In particular, the Chemistry curriculum continues to develop the key concepts introduced in the Chemical Sciences sub-strand, that is, that the chemical and physical properties of substances are determined by their structure at an atomic scale; and that substances change and new substances are produced by the rearrangement of atoms through atomic interactions and energy transfer.
The Chemistry curriculum requires students to use the mathematical skills they have developed through the F-10 Australian Curriculum: Mathematics, in addition to the numeracy skills they have developed through the Science Inquiry Skills strand of the Australian Curriculum: Science.

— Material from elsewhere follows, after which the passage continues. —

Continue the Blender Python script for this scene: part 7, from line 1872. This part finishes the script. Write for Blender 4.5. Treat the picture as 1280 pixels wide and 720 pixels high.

Within the Science Inquiry Skills strand, students are required to gather, represent and analyse numerical data to identify the evidence that forms the basis of their scientific arguments, claims or conclusions. In gathering and recording numerical data, students are required to make measurements with an appropriate degree of accuracy and to represent measurements using appropriate units.
Students may need to be taught when it is appropriate to join points on a graph and when it is appropriate to use a line of best fit. They may also need to be taught how to construct a straight line that will serve as the line of best fit for a set of data presented graphically.
Students may need to be taught to interpret logarithmic scales and to use a calculator to substitute a value to evaluate a logarithmic expression as they are required in pH calculations (Unit 3), but are not part of the Year 10 Australian Curriculum: Mathematics.